欧州の代表的カトリック教国ポーランドで宗教授業削減問題が飛び出したのは決して偶然でも、突発的な決定でもないこと明らかだ、愛国主義的な右派与党「法と正義」(PiS)が政権を統治していた時、政府と教会は密接な関係を維持してきたが、前回の議会選挙(2023年10月15日)で野党第1党の中道リベラル政党「市民プラットフォーム」(PO)主導の野党連合が過半数を獲得し、8年間続いたPiS政権に代わって新政権が発足されて以来、政府と教会の関係は依然のような緊密なものでなくなった。
ポーランドは久しく“欧州のカトリック主義の牙城”とみなされ、同国出身のヨハネ・パウロ2世(在位1978年10月~2005年4月)の名誉を傷つけたり、批判や中傷をすることは最大のタブーだった。同国の国家統計局のデータによれば、国民のほぼ90%はカトリック信者だ。そのカトリック教国のポーランドでカトリック教会への信頼が急速に低下している。
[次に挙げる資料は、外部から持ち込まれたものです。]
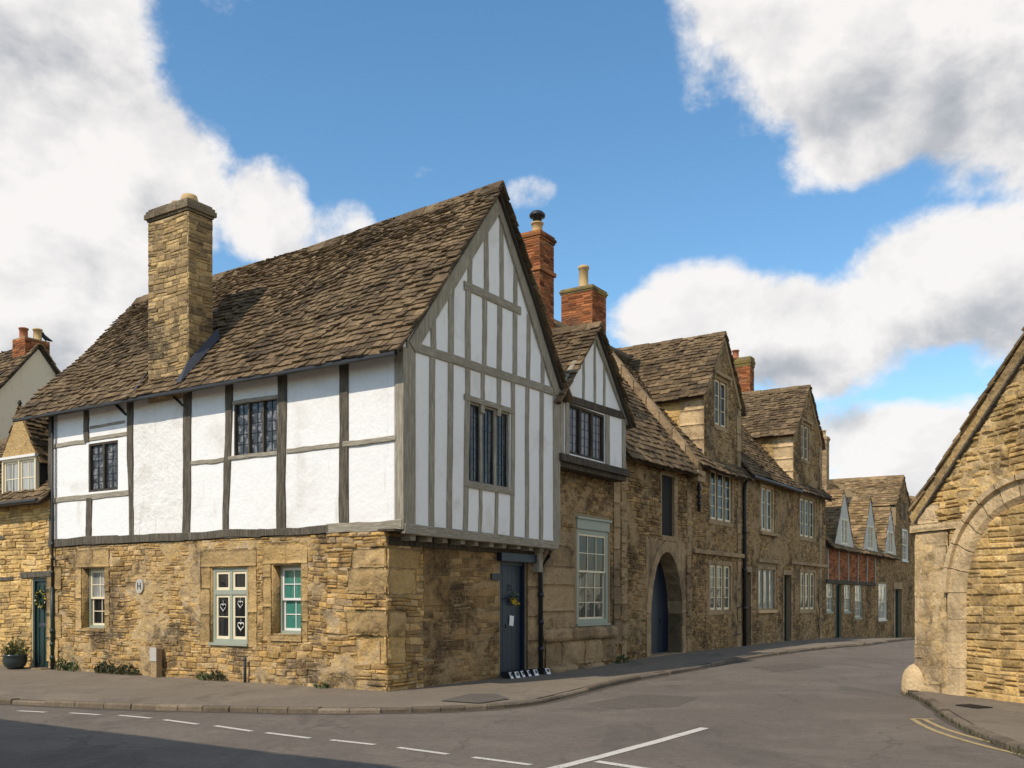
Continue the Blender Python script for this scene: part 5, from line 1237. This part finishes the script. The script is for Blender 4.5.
# rounded guard stone at the corner
g = thing('guard_stone', (FB.p(-.18, .05, 0).x, FB.p(-.18, .05, 0).y, ROAD), 'low pale quarter round stone guarding the foot of the barn corner', 'guard stone')
mb = MB(); c = FB.p(-.02, -.05, 0); mb.lathe((c.x, c.y, ROAD - .02), [(.31, 0), (.31, .12), (.305, .22), (.285, .33), (.245, .43), (.18, .51), (.10, .555), (.02, .57)], 28)
mb.v = [p + Vector((.018 * mnoise.noise(p * 5), .018 * mnoise.noise(p * 5 + Vector((9, 0, 0))), .012 * mnoise.noise(p * 6))) for p in mb.v]; mb.build('stone', 'ashlar_p', g, True)

# ------------------------------------------------------------------ left: cottage with a dormer, cream gabled house behind
HL = CUR = thing('dormer_cottage', fpt(FA, -13, 0), 'low yellow stone cottage with one pointed dormer and a wreathed green door', 'house')
l0, l1 = -16.5, UL - .02
ld = FA.rect(33, 49.5, 578, 668.5); ld = (ld[0], min(ld[1], -10.48), -.02, ld[3])
wall_part(HL, FA, [(l0, -.25), (l1, -.25), (l1, 4.0), (l0, 4.0)], [ld], [(ld[0] - .04, ld[1] + .06, -.25, ld[3] + .12)], ['stone_c', 'mortar'], h=(.06, .15), w=(.12, .40), dep=(.01, .045))
mb = timber(FA, (ld[0] - .45, ld[3] + .07), (ld[1] + .2, ld[3] + .09), .14, v1=.06); mb.build('door_lintel', 'oak_fa', HL)
dg = door(HL, FA, ld, 'green_d', v=-.05, panels=2)
mb = MB(); mb.box(FA, ld[0] + .25, ld[0] + .5, -.06, -.035, 1.0, 1.07); mb.build('letterbox', 'lead', dg)
mb = MB(); mb.box(FA, ld[0] - .1, ld[1] + .1, -.1, .25, -.1, .035); mb.build('door_step', 'ashlar_b', HL)
for xa, ya, xb in ((0, 578.5, 14), (0, 538, 6)):
    a = FA.at(xa - 10, ya); b = FA.at(xb, ya); timber(FA, a, b, .09, v1=.04).build('tie_plate', 'oak_fa', HL)
pitched(HL, FA, l0, l1 + .01, 3.82, 5.95, 2.1, 4.4, ov=.3)
mb = MB(); mb.tube([FA.p(l0, .36, 3.80), FA.p(l1, .36, 3.86)], .055, 8); mb.build('gutter', 'gutter', HL)
side_walls(HL, FA, l0, l1 - .1, 4.4, 3.9, 5.8, 'mortar')
dw = FA.rect(5, 33, 458, 498, .02); dm_ = (dw[0] + dw[1]) / 2; d0, d1 = dw[0] - .12, dw[1] + .12; za_ = dw[3] + 1.12
mb = MB(); mb.box(FA, d0, d1, -1.6, -.06, dw[2] - .02, dw[3]); mb.build('dormer_cheek', 'gutter', HL)
mb = MB(); mb.prism(FA, [(d0, dw[3] + .05), (d1, dw[3] + .05), (dm_, za_)], -.1, .03); mb.build('dormer_gable', 'ashlar_a', HL)
mb = MB(); mb.box(FA, d0 - .05, d1 + .05, -.1, .08, dw[3] - .01, dw[3] + .05); mb.build('dormer_sill', 'white_paint', HL)
lights_window(HL, FA, (d0, d1, dw[2], dw[3] - .012), 2, 'cream', 'cream', 'glass_pale', fw=.05, mw=.04, v=.0, rows=2, cols=2, bar=.022, lw=.05)
mb = MB(); mb.box(FA, d0 - .04, d1 + .04, -.1, .1, dw[2] - .06, dw[2]); mb.box(FA, d0, d1, -.1, .05, dw[2] - .16, dw[2] - .062); mb.build('sill', 'sage', HL)
cross_gable(HL, FA, d0, d1, dw[3] + .03, za_ + .08, -.01, -1.9, ov=.1, course=(.17, .11), w=(.16, .3), ridge=False)
mb = MB(); c = FA.p(dm_, .0, za_ + .03); mb.lathe(c, [(.04, 0), (.035, .12), (.055, .15), (.03, .22)], 8); mb.build('finial', 'oak_dark', HL, True)

# cream gable behind
FY = Face((-16.9, 28.4), (.542, .84))               # gable plane parallel to the corner house gable
yA = FY.at(38.5, 349); 
HY = CUR = thing('cream_gabled_house', fpt(FY, yA[0], 0), 'cream rendered house gable with a brick stack rising behind the dormer cottage', 'house')
yu, yz = yA; hwid = 3.6; pit = 1.18
gp = [(yu - hwid, 0), (yu + hwid, 0), (yu + hwid, yz - hwid * pit), (yu, yz), (yu - hwid, yz - hwid * pit)]
mb = MB(); mb.prism(FY, gp, -.3, 0); mb.build('gable_wall', 'cream_render', HY)
mb = MB(); roof_slope(mb, FY.p(yu - hwid - .3, -9, yz - (hwid + .3) * pit), FY.p(yu - hwid - .3, .12, yz - (hwid + .3) * pit), FY.p(yu, .12, yz + .1), FY.p(yu, -9, yz + .1), course=(.24, .15)); mb.build('roof', ['tiles', 'deck'], HY)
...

同国の政治学者アントニ・デュデク氏は、「教会の危機は今始まったものではなく、長い年月をかけて深刻化してきた。原因として、①旧共産党政権との癒着、②聖職者の未成年者への性的虐待と聖職者の贅沢な生活スタイル、③聖職者とPiSの結びつきなどが挙げられる」と述べている(バチカンニュース2020年11月4日)。
ポーランド教会では聖職者の性犯罪があったという報告はこれまで1度も正式には公表されなかった。聖職者の性犯罪が生じなかったのではなく、教会側がその事実を隠蔽してきたからだ。沈黙の壁を破ったのは聖職者の性犯罪を描いた映画「聖職者」(Kler)だ。同国の著名な映画監督ヴォイチェフ・スマジョフスキ氏の最新映画だ。小児性愛(ペドフィリア)の神父が侵す性犯罪を描いた映画は2018年9月に上演されて以来、500万人以上を動員した大ヒットとなった。国内で教会の聖職者の性犯罪隠ぺいに批判の声が高まっていった。